What to do —
Extract each line where the string "Python" shows up.

* BEGIN Data excerpts *

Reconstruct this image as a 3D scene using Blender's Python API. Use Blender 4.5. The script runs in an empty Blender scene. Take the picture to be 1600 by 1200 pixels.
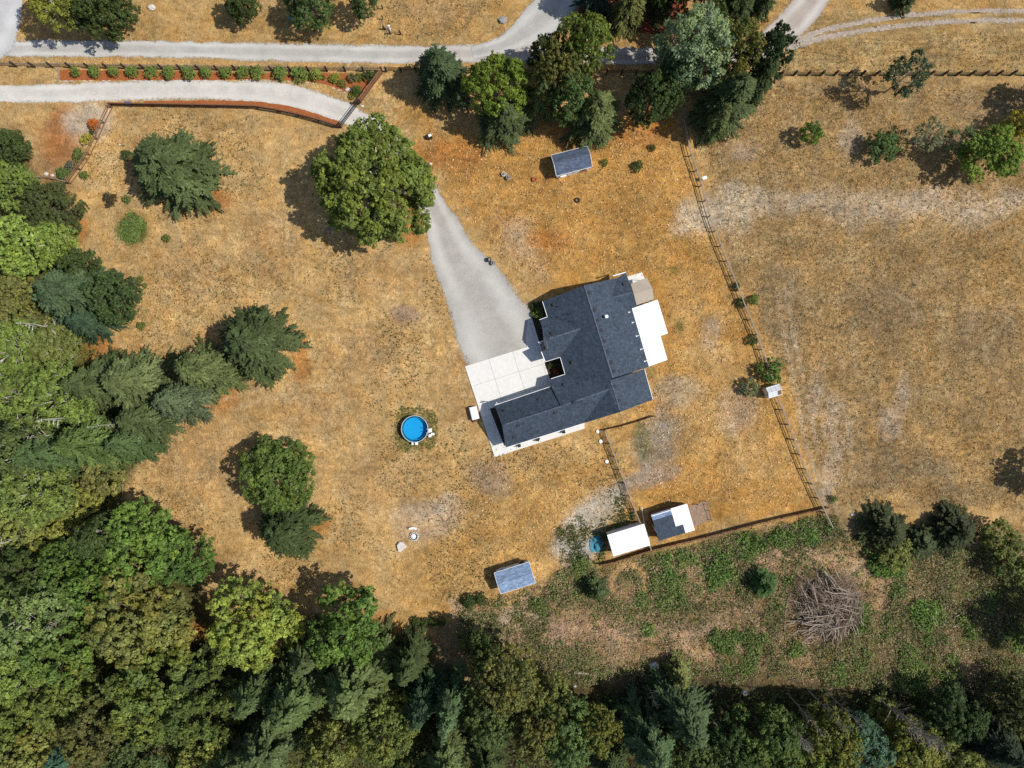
import bpy, math, random
import numpy as np
from mathutils import Vector, Matrix
from mathutils.geometry import tessellate_polygon

random.seed(7)
C = bpy.context.scene.collection
PI = math.pi
R = math.radians

# ------------------------------------------------------------------ camera, sky, sun
HC = 110.0                      # drone height above the yard
SC = 0.1                        # metres of ground per map unit
sc = bpy.context.scene
cam_d = bpy.data.cameras.new('camera')
cam = bpy.data.objects.new('camera', cam_d)
C.objects.link(cam)
cam.location = (0, 0, HC)
cam.rotation_euler = (0, 0, 0)
cam_d.sensor_width = 36
cam_d.lens = 36 * HC / 160.0
cam_d.clip_end = 6000
sc.camera = cam

SUN_EL = 53.5
SUN_DIR = Vector((0.744, -0.045, 1.0)).normalized()       # towards the sun (image right)
w = bpy.data.worlds.new('World'); sc.world = w; w.use_nodes = True
wn = w.node_tree.nodes; wl = w.node_tree.links
bg = wn['Background']; sky = wn.new('ShaderNodeTexSky')
sky.sky_type = 'NISHITA'; sky.sun_disc = False
sky.sun_elevation = math.asin(SUN_DIR.z)
sky.sun_rotation = math.atan2(SUN_DIR.x, SUN_DIR.y)
wl.new(sky.outputs[0], bg.inputs[0]); bg.inputs[1].default_value = 0.11
sun_d = bpy.data.lights.new('sun', 'SUN'); sun = bpy.data.objects.new('sun', sun_d); C.objects.link(sun)
sun_d.energy = 4.5; sun_d.angle = R(0.5); sun_d.color = (1.0, 0.965, 0.90)
sun.rotation_euler = SUN_DIR.to_track_quat('Z', 'Y').to_euler()
sun.location = (60, 0, 120)
vs = sc.view_settings
vs.view_transform = 'Standard'; vs.look = 'None'; vs.gamma = 1; vs.use_curve_mapping = False; vs.exposure = 0.0
sc.cycles.use_denoising = False
sc.cycles.max_bounces = 6; sc.cycles.diffuse_bounces = 3; sc.cycles.transparent_max_bounces = 8

# ------------------------------------------------------------------ helpers
ORG = {}
def P(px, py, z=0.0):
    """plan position of a feature whose height above ground is z"""
    k = (HC - z) / HC
    return Vector(((px - 800) * SC * k, (600 - py) * SC * k, z))

def tag(o, label=None, cat=None, group=None, kind=None):
    if label: o['label'] = label
    if cat: o['category'] = cat
    if group: o['group'] = group
    if kind: o['kind'] = kind
    return o

def thing(name, loc, label, cat, group=None, rz=0.0):
    o = bpy.data.objects.new(name, None); C.objects.link(o)
    o.location = loc; o.rotation_euler = (0, 0, rz); o.empty_display_size = 0.5
    ORG[o.name] = Vector(loc)
    return tag(o, label, cat, group)

def link(name, me, parent=None, loc=None):
    o = bpy.data.objects.new(name, me); C.objects.link(o)
    if parent is not None:
        o.parent = parent
        ORG[o.name] = ORG.get(parent.name, Vector())
    if loc is not None: o.location = loc
    return o

class MB:
    def __init__(s): s.v = []; s.f = []; s.m = []
    def add(s, vs_, fs, m=0):
        b = len(s.v); s.v += [tuple(v) for v in vs_]
        for f in fs: s.f.append(tuple(b + i for i in f)); s.m.append(m)
    def box(s, c, size, rz=0.0, m=0, M=None):
        hx, hy, hz = size[0]/2, size[1]/2, size[2]/2
        vs_ = [Vector((x, y, z)) for x in (-hx, hx) for y in (-hy, hy) for z in (-hz, hz)]
        if M is None: M = Matrix.Translation(c) @ Matrix.Rotation(rz, 4, 'Z')
        s.add([M @ v for v in vs_], [(0,1,3,2),(4,6,7,5),(0,4,5,1),(2,3,7,6),(0,2,6,4),(1,5,7,3)], m)
    def prism(s, poly, z0, z1, m=0):
        n = len(poly)
        a = sum(poly[i][0]*poly[(i+1)%n][1]-poly[(i+1)%n][0]*poly[i][1] for i in range(n))
        if a < 0: poly = poly[::-1]
        tris = tessellate_polygon([[Vector((p[0], p[1], 0)) for p in poly]])
        vs_ = [(p[0], p[1], z0) for p in poly] + [(p[0], p[1], z1) for p in poly]
        fs = []
        for t in tris:
            p0, p1, p2 = (poly[i] for i in t)
            ar = (p1[0]-p0[0])*(p2[1]-p0[1])-(p2[0]-p0[0])*(p1[1]-p0[1])
            t = tuple(t) if ar > 0 else tuple(t)[::-1]
            fs.append(tuple(i+n for i in t)); fs.append(t[::-1])
        for i in range(n):
            j = (i+1) % n; fs.append((i, j, j+n, i+n))
        s.add(vs_, fs, m)
    def slab(s, pts, th, m=0):
        """sloping plate: 3D top outline, thickness th straight down"""
        n = len(pts)
        a = sum(pts[i][0]*pts[(i+1)%n][1]-pts[(i+1)%n][0]*pts[i][1] for i in range(n))
        if a < 0: pts = pts[::-1]
        tris = tessellate_polygon([[Vector((p[0], p[1], 0)) for p in pts]])
        vs_ = [tuple(p) for p in pts] + [(p[0], p[1], p[2]-th) for p in pts]
        fs = []
        for t in tris:
            p0, p1, p2 = (pts[i] for i in t)
            ar = (p1[0]-p0[0])*(p2[1]-p0[1])-(p2[0]-p0[0])*(p1[1]-p0[1])
            t = tuple(t) if ar > 0 else tuple(t)[::-1]
            fs.append(t); fs.append(tuple(i+n for i in t[::-1]))
        for i in range(n):
            j = (i+1) % n; fs.append((i+n, j+n, j, i))
        s.add(vs_, fs, m)
    def tube(s, p0, p1, r0, r1=None, n=6, m=0, cap=True):
        p0 = Vector(p0); p1 = Vector(p1); r1 = r0 if r1 is None else r1
        d = (p1-p0); 
        if d.length < 1e-6: return
        q = d.to_track_quat('Z', 'Y')
        vs_ = []
        for p, r in ((p0, r0), (p1, r1)):
            for i in range(n):
                a = 2*PI*i/n; vs_.append(p + q @ Vector((math.cos(a)*r, math.sin(a)*r, 0)))
        fs = [(i, (i+1) % n, (i+1) % n+n, i+n) for i in range(n)]
        if cap: fs += [tuple(range(n))[::-1], tuple(range(n, 2*n))]
        s.add(vs_, fs, m)
    def path(s, pts, rs, n=6, m=0):
        for i in range(len(pts)-1): s.tube(pts[i], pts[i+1], rs[i], rs[i+1], n, m, cap=(i in (0, len(pts)-2)))
    def ring(s, c, prof, n=32, m=0, close=True, sx=1, sy=1):
        """lathe: prof = [(r, z)...]"""
        vs_ = []
        for r, z in prof:
            for i in range(n):
                a = 2*PI*i/n; vs_.append((c[0]+math.cos(a)*r*sx, c[1]+math.sin(a)*r*sy, c[2]+z))
        fs = []
        for k in range(len(prof)-1):
            for i in range(n):
                j = (i+1) % n; fs.append((k*n+i, k*n+j, (k+1)*n+j, (k+1)*n+i))
        s.add(vs_, fs, m)
    def disc(s, c, r, n=24, m=0):
        s.add([(c[0]+math.cos(2*PI*i/n)*r, c[1]+math.sin(2*PI*i/n)*r, c[2]) for i in range(n)], [tuple(range(n))], m)
    def blob(s, c, rad, seed=0, sub=10, rough=0.15, m=0):
        rr = random.Random(seed); n = sub; k = max(4, sub//2)
        vs_ = []; 
        for a in range(k+1):
            th = PI*a/k
            for b in range(n):
                ph = 2*PI*b/n; q = 1+rr.uniform(-rough, rough)
                vs_.append((c[0]+rad[0]*math.sin(th)*math.cos(ph)*q, c[1]+rad[1]*math.sin(th)*math.sin(ph)*q, c[2]+rad[2]*math.cos(th)*q))
        fs = []
        for a in range(k):
            for b in range(n):
                j = (b+1) % n; fs.append((a*n+b, (a+1)*n+b, (a+1)*n+j, a*n+j))
        s.add(vs_, fs, m)
    def mesh(s, name, mats, org=Vector((0, 0, 0)), smooth=False):
        me = bpy.data.meshes.new(name)
        me.from_pydata([(v[0]-org[0], v[1]-org[1], v[2]-org[2]) for v in s.v], [], s.f)
        for m in (mats if isinstance(mats, (list, tuple)) else [mats]): me.materials.append(m)
        me.polygons.foreach_set('material_index', s.m)
        if smooth: me.polygons.foreach_set('use_smooth', [True]*len(s.f))
        me.update(); return me
    def build(s, name, mats, parent=None, smooth=False):
        org = ORG.get(parent.name, Vector()) if parent is not None else Vector()
        return link(name, s.mesh(name, mats, org, smooth), parent)
    def solo(s, name, mats, label, cat, group=None, smooth=False, org=None):
        if org is None:
            a = np.array(s.v); org = Vector((a[:, 0].mean(), a[:, 1].mean(), a[:, 2].min()))
        o = link(name, s.mesh(name, mats, org, smooth)); o.location = org
        ORG[o.name] = Vector(org)
        return tag(o, label, cat, group)

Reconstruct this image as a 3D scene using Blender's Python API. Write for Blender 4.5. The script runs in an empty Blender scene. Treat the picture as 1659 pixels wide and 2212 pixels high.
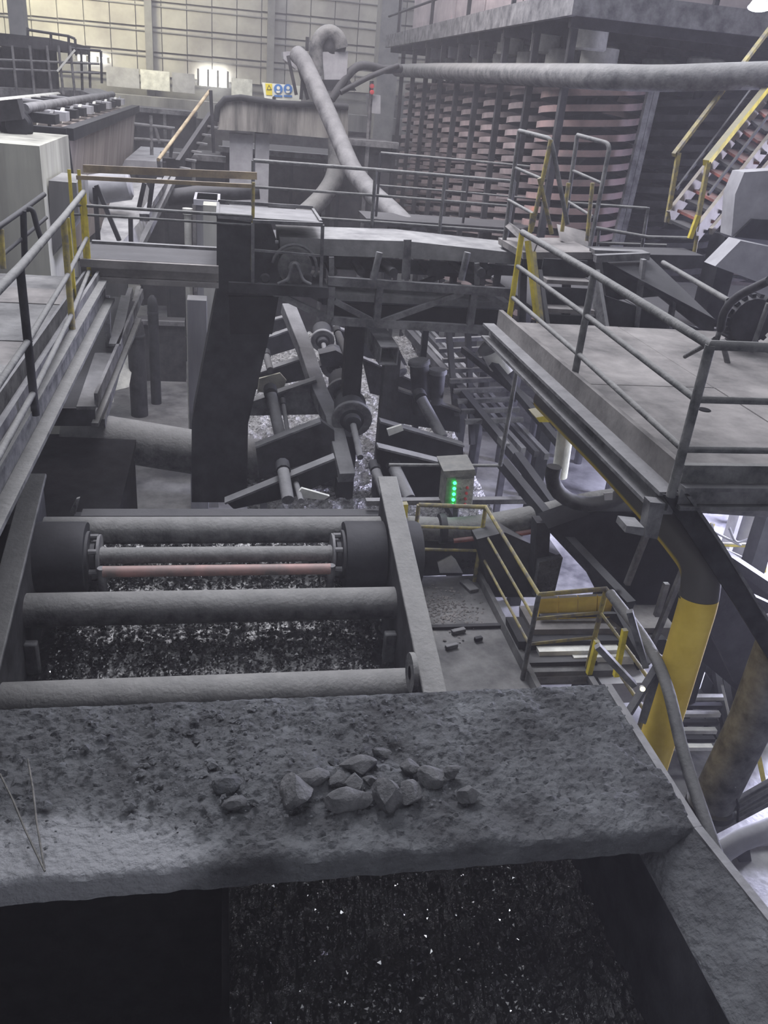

* END Data excerpts *

Answer —
Reconstruct this image as a 3D scene using Blender's Python API. Use Blender 4.5. The script runs in an empty Blender scene. Take the picture to be 1600 by 1200 pixels.
Reconstruct this image as a 3D scene using Blender's Python API. Write for Blender 4.5. The script runs in an empty Blender scene. Treat the picture as 1659 pixels wide and 2212 pixels high.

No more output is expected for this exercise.